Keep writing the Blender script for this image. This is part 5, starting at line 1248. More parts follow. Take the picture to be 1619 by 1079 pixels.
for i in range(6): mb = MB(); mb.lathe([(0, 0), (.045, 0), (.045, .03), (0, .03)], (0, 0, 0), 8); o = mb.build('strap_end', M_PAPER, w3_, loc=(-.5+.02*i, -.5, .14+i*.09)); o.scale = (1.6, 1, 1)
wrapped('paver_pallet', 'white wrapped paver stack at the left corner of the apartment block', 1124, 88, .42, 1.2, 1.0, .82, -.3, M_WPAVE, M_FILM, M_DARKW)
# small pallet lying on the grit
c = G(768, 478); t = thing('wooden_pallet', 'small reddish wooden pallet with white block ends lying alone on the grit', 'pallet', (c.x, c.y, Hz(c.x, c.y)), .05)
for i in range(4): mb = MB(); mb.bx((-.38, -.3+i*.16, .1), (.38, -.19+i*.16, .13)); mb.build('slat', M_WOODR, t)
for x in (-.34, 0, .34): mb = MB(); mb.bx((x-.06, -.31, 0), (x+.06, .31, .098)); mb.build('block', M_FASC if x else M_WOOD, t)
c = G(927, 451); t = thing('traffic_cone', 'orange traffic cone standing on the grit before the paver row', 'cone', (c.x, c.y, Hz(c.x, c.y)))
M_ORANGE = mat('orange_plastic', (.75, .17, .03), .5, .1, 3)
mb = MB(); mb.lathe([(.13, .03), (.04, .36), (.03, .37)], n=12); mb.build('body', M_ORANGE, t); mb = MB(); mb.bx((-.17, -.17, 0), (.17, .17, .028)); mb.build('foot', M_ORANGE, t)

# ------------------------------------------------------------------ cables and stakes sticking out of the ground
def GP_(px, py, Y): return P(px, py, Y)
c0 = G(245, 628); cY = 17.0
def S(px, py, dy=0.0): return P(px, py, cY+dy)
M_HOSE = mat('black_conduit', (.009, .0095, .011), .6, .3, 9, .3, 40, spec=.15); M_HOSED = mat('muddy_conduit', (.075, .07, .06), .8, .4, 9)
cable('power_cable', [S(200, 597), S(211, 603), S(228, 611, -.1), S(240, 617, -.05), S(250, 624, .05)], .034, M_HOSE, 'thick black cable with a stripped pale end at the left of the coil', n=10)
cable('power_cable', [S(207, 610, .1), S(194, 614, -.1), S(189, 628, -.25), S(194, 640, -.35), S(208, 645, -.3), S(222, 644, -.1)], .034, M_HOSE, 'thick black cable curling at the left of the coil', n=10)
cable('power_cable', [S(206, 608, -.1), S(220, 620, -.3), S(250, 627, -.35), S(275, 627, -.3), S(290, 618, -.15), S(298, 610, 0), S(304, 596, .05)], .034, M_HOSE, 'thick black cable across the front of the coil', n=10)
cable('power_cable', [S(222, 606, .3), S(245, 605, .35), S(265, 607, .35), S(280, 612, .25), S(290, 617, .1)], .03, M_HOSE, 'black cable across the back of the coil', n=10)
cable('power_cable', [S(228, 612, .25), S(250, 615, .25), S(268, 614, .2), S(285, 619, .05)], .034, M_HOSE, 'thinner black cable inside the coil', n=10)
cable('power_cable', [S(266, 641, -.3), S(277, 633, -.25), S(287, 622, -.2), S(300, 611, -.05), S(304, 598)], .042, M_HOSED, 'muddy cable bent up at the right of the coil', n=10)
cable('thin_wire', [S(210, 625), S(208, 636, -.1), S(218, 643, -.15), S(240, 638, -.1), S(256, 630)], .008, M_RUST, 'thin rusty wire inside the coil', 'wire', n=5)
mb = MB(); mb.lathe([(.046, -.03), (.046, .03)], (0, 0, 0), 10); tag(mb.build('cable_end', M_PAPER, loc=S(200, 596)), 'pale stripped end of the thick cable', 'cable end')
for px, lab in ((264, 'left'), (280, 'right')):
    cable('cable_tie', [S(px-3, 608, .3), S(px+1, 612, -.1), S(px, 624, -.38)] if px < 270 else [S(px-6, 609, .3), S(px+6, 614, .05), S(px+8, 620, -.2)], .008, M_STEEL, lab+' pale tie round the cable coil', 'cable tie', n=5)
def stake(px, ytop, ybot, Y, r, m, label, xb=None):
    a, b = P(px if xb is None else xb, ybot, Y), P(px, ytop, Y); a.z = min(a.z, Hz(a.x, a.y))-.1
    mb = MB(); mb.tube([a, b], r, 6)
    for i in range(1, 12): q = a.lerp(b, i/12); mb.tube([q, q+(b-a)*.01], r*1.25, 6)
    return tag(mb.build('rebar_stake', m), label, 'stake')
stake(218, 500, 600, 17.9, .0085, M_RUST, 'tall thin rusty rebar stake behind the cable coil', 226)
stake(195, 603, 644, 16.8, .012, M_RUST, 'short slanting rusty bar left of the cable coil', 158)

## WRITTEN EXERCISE
The listing above must be transcribed exactly, line by line.

## TASK RESPONSE
Keep writing the Blender script for this image. This is part 5, starting at line 1248. More parts follow. Take the picture to be 1619 by 1079 pixels.
for i in range(6): mb = MB(); mb.lathe([(0, 0), (.045, 0), (.045, .03), (0, .03)], (0, 0, 0), 8); o = mb.build('strap_end', M_PAPER, w3_, loc=(-.5+.02*i, -.5, .14+i*.09)); o.scale = (1.6, 1, 1)
wrapped('paver_pallet', 'white wrapped paver stack at the left corner of the apartment block', 1124, 88, .42, 1.2, 1.0, .82, -.3, M_WPAVE, M_FILM, M_DARKW)
# small pallet lying on the grit
c = G(768, 478); t = thing('wooden_pallet', 'small reddish wooden pallet with white block ends lying alone on the grit', 'pallet', (c.x, c.y, Hz(c.x, c.y)), .05)
for i in range(4): mb = MB(); mb.bx((-.38, -.3+i*.16, .1), (.38, -.19+i*.16, .13)); mb.build('slat', M_WOODR, t)
for x in (-.34, 0, .34): mb = MB(); mb.bx((x-.06, -.31, 0), (x+.06, .31, .098)); mb.build('block', M_FASC if x else M_WOOD, t)
c = G(927, 451); t = thing('traffic_cone', 'orange traffic cone standing on the grit before the paver row', 'cone', (c.x, c.y, Hz(c.x, c.y)))
M_ORANGE = mat('orange_plastic', (.75, .17, .03), .5, .1, 3)
mb = MB(); mb.lathe([(.13, .03), (.04, .36), (.03, .37)], n=12); mb.build('body', M_ORANGE, t); mb = MB(); mb.bx((-.17, -.17, 0), (.17, .17, .028)); mb.build('foot', M_ORANGE, t)

# ------------------------------------------------------------------ cables and stakes sticking out of the ground
def GP_(px, py, Y): return P(px, py, Y)
c0 = G(245, 628); cY = 17.0
def S(px, py, dy=0.0): return P(px, py, cY+dy)
M_HOSE = mat('black_conduit', (.009, .0095, .011), .6, .3, 9, .3, 40, spec=.15); M_HOSED = mat('muddy_conduit', (.075, .07, .06), .8, .4, 9)
cable('power_cable', [S(200, 597), S(211, 603), S(228, 611, -.1), S(240, 617, -.05), S(250, 624, .05)], .034, M_HOSE, 'thick black cable with a stripped pale end at the left of the coil', n=10)
cable('power_cable', [S(207, 610, .1), S(194, 614, -.1), S(189, 628, -.25), S(194, 640, -.35), S(208, 645, -.3), S(222, 644, -.1)], .034, M_HOSE, 'thick black cable curling at the left of the coil', n=10)
cable('power_cable', [S(206, 608, -.1), S(220, 620, -.3), S(250, 627, -.35), S(275, 627, -.3), S(290, 618, -.15), S(298, 610, 0), S(304, 596, .05)], .034, M_HOSE, 'thick black cable across the front of the coil', n=10)
cable('power_cable', [S(222, 606, .3), S(245, 605, .35), S(265, 607, .35), S(280, 612, .25), S(290, 617, .1)], .03, M_HOSE, 'black cable across the back of the coil', n=10)
cable('power_cable', [S(228, 612, .25), S(250, 615, .25), S(268, 614, .2), S(285, 619, .05)], .034, M_HOSE, 'thinner black cable inside the coil', n=10)
cable('power_cable', [S(266, 641, -.3), S(277, 633, -.25), S(287, 622, -.2), S(300, 611, -.05), S(304, 598)], .042, M_HOSED, 'muddy cable bent up at the right of the coil', n=10)
cable('thin_wire', [S(210, 625), S(208, 636, -.1), S(218, 643, -.15), S(240, 638, -.1), S(256, 630)], .008, M_RUST, 'thin rusty wire inside the coil', 'wire', n=5)
mb = MB(); mb.lathe([(.046, -.03), (.046, .03)], (0, 0, 0), 10); tag(mb.build('cable_end', M_PAPER, loc=S(200, 596)), 'pale stripped end of the thick cable', 'cable end')
for px, lab in ((264, 'left'), (280, 'right')):
    cable('cable_tie', [S(px-3, 608, .3), S(px+1, 612, -.1), S(px, 624, -.38)] if px < 270 else [S(px-6, 609, .3), S(px+6, 614, .05), S(px+8, 620, -.2)], .008, M_STEEL, lab+' pale tie round the cable coil', 'cable tie', n=5)
def stake(px, ytop, ybot, Y, r, m, label, xb=None):
    a, b = P(px if xb is None else xb, ybot, Y), P(px, ytop, Y); a.z = min(a.z, Hz(a.x, a.y))-.1
    mb = MB(); mb.tube([a, b], r, 6)
    for i in range(1, 12): q = a.lerp(b, i/12); mb.tube([q, q+(b-a)*.01], r*1.25, 6)
    return tag(mb.build('rebar_stake', m), label, 'stake')
stake(218, 500, 600, 17.9, .0085, M_RUST, 'tall thin rusty rebar stake behind the cable coil', 226)
stake(195, 603, 644, 16.8, .012, M_RUST, 'short slanting rusty bar left of the cable coil', 158)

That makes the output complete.